WHAT THE TASK ASKS:
Quote verbatim everything from the line containing "5.62, 8.0, .012, 3.0, 'interior_dark', hall)" down to the line containing "7.2, .012, 3.3, 'interior_wall', hall)", with both of those lines included and no others.

DATA EXTRACT:

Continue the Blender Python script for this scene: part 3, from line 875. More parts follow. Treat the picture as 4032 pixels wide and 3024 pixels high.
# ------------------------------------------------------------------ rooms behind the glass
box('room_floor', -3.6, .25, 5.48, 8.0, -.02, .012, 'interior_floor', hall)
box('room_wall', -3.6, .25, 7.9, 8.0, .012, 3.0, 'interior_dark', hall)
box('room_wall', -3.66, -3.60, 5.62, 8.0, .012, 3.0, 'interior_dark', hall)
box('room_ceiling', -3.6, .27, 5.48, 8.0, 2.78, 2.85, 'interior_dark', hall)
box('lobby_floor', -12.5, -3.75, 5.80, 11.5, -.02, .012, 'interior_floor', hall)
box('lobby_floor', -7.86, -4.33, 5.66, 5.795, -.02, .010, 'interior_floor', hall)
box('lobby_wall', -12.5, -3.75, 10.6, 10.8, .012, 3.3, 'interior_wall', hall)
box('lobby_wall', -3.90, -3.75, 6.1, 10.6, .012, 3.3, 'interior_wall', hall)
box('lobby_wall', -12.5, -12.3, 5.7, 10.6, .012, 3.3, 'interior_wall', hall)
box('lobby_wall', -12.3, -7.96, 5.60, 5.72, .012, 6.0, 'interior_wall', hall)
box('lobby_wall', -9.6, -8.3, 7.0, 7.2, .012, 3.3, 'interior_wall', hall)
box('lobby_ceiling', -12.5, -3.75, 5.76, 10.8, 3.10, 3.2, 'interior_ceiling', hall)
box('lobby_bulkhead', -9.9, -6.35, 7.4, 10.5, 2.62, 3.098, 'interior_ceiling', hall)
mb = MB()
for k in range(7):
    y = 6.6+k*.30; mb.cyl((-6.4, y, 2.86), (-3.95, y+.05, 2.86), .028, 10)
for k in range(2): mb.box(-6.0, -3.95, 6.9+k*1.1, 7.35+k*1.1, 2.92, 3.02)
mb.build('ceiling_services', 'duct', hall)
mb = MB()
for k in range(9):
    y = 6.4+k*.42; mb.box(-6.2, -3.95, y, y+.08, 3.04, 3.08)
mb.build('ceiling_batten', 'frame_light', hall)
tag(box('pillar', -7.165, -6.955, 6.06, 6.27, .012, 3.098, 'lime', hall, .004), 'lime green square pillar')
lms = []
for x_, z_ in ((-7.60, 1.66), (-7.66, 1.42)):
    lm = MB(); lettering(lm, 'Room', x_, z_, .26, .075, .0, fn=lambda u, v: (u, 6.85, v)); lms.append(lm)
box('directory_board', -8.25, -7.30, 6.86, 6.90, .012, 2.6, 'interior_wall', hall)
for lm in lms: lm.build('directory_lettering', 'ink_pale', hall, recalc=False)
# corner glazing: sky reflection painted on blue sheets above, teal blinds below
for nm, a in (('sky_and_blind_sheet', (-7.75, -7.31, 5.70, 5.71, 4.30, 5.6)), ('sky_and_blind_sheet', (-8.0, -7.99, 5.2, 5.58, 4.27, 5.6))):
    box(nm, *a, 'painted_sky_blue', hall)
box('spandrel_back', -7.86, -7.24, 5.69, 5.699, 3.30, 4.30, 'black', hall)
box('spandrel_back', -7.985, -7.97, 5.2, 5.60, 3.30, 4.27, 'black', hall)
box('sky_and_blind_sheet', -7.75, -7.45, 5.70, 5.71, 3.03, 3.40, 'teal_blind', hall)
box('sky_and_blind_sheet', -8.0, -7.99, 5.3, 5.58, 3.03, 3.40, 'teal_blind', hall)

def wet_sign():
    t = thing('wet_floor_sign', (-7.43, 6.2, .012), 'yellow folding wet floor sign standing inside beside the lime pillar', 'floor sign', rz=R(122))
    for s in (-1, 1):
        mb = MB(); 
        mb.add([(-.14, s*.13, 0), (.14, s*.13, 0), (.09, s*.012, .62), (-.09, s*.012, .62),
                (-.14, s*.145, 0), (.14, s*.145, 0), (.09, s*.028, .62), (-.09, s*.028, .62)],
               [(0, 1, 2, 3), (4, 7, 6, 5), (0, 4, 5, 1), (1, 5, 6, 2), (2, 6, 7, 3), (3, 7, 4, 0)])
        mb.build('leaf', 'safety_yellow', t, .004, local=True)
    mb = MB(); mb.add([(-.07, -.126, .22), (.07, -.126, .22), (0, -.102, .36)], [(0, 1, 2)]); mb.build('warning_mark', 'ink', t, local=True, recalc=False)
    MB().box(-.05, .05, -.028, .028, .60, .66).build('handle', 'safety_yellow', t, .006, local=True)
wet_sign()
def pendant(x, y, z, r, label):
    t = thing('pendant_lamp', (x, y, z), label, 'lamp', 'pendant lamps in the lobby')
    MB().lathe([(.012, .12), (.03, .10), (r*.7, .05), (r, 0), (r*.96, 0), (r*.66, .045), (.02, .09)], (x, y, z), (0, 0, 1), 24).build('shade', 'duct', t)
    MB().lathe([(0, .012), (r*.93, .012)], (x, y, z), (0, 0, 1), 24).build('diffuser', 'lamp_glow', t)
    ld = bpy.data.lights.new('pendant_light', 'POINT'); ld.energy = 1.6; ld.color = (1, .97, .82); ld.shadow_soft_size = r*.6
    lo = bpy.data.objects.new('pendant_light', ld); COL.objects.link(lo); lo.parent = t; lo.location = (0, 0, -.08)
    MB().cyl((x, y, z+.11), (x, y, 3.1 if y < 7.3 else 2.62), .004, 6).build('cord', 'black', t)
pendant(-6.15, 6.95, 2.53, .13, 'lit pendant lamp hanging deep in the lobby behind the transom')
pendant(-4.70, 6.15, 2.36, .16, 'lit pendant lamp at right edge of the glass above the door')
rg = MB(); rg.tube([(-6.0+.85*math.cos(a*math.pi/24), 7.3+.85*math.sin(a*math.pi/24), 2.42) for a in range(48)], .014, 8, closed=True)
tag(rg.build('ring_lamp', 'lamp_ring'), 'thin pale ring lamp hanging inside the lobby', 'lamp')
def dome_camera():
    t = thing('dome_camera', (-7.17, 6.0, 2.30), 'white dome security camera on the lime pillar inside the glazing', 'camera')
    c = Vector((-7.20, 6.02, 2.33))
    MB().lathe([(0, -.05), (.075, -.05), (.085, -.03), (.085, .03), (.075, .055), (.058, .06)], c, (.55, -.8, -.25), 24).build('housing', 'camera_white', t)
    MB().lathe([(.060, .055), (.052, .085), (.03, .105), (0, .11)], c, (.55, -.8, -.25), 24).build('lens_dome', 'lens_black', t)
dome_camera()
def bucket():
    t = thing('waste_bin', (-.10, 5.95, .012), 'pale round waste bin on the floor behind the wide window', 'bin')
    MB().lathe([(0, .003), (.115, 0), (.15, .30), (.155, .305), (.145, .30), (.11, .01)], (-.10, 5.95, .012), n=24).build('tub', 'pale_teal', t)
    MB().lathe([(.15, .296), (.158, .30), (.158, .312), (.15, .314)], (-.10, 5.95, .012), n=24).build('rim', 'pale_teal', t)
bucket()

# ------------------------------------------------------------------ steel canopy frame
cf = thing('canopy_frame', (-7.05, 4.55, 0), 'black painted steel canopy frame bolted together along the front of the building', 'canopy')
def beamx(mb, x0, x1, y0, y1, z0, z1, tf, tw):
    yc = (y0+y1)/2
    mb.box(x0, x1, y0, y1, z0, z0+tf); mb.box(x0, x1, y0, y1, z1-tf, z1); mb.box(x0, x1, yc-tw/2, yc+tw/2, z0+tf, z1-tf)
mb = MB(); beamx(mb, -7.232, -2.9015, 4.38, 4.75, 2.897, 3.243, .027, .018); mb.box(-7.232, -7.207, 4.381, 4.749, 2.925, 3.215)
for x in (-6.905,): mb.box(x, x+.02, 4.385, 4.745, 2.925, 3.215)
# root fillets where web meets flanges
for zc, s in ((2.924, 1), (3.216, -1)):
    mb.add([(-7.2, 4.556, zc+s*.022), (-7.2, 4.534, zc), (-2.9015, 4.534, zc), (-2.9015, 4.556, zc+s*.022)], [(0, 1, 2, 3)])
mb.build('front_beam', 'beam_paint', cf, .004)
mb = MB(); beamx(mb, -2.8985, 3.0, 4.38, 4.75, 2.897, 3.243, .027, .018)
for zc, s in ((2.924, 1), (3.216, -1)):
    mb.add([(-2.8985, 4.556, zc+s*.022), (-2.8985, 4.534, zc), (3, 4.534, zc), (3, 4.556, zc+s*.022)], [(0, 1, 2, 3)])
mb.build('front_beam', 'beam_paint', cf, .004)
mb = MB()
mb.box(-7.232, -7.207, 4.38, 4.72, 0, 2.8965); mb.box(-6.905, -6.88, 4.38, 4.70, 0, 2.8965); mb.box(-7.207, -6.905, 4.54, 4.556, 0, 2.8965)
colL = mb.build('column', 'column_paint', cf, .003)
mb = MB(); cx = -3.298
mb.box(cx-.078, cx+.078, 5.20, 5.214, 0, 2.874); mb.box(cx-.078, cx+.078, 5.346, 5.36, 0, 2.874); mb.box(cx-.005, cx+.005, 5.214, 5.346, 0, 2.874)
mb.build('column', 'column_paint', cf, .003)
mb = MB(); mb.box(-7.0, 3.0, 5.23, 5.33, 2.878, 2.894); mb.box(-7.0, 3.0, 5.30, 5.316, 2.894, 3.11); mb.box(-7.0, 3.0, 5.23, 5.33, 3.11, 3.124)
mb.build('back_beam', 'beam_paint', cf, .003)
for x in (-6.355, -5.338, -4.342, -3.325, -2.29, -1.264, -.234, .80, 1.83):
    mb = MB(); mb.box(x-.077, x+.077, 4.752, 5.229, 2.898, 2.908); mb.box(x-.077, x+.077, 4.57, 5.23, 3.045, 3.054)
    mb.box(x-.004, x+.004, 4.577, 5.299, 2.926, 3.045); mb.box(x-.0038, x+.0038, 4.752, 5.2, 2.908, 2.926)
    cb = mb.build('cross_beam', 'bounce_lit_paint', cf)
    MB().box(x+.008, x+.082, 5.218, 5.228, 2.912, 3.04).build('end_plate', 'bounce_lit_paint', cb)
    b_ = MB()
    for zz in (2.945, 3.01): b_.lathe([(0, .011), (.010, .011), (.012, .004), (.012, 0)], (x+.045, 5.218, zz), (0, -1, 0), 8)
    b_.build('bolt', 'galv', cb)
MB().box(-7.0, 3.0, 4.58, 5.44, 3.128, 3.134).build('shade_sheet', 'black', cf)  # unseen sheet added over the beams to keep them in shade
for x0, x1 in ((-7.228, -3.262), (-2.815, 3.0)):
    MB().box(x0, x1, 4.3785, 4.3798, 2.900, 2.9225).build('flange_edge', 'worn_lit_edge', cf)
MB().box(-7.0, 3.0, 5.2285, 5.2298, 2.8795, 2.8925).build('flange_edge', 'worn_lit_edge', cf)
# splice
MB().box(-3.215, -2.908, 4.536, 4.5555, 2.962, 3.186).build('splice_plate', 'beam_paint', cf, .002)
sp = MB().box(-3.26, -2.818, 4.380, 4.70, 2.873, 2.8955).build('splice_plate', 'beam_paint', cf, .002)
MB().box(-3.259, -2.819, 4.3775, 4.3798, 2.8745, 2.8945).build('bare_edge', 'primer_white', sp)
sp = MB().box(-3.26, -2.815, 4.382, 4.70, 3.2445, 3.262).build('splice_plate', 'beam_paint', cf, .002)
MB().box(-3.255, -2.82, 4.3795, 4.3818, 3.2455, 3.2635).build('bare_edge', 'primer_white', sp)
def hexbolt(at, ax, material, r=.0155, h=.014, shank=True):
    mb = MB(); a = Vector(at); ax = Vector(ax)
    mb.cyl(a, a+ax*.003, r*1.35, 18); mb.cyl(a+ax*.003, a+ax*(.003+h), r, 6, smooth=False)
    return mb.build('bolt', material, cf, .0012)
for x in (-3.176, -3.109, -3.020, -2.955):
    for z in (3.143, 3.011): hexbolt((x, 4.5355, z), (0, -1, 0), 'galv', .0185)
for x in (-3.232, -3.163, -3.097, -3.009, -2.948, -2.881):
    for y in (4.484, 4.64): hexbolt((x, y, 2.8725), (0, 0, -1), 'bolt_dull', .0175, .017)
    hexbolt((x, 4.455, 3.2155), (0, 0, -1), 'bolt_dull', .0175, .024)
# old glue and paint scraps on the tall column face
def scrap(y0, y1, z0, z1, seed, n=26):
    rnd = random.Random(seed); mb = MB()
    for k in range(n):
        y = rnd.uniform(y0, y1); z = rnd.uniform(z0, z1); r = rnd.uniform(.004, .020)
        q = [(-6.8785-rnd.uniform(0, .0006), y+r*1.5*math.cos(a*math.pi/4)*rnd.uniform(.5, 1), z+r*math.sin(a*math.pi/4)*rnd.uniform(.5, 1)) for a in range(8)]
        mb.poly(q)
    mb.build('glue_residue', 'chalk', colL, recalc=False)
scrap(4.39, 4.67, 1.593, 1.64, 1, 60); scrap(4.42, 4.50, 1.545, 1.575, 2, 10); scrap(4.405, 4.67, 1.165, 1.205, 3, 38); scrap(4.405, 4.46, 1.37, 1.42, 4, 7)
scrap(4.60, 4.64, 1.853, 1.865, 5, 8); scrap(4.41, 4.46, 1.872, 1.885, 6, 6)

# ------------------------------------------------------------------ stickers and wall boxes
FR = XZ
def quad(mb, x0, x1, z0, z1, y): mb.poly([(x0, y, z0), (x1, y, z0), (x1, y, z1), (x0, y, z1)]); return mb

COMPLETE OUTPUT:
box('room_wall', -3.66, -3.60, 5.62, 8.0, .012, 3.0, 'interior_dark', hall)
box('room_ceiling', -3.6, .27, 5.48, 8.0, 2.78, 2.85, 'interior_dark', hall)
box('lobby_floor', -12.5, -3.75, 5.80, 11.5, -.02, .012, 'interior_floor', hall)
box('lobby_floor', -7.86, -4.33, 5.66, 5.795, -.02, .010, 'interior_floor', hall)
box('lobby_wall', -12.5, -3.75, 10.6, 10.8, .012, 3.3, 'interior_wall', hall)
box('lobby_wall', -3.90, -3.75, 6.1, 10.6, .012, 3.3, 'interior_wall', hall)
box('lobby_wall', -12.5, -12.3, 5.7, 10.6, .012, 3.3, 'interior_wall', hall)
box('lobby_wall', -12.3, -7.96, 5.60, 5.72, .012, 6.0, 'interior_wall', hall)
box('lobby_wall', -9.6, -8.3, 7.0, 7.2, .012, 3.3, 'interior_wall', hall)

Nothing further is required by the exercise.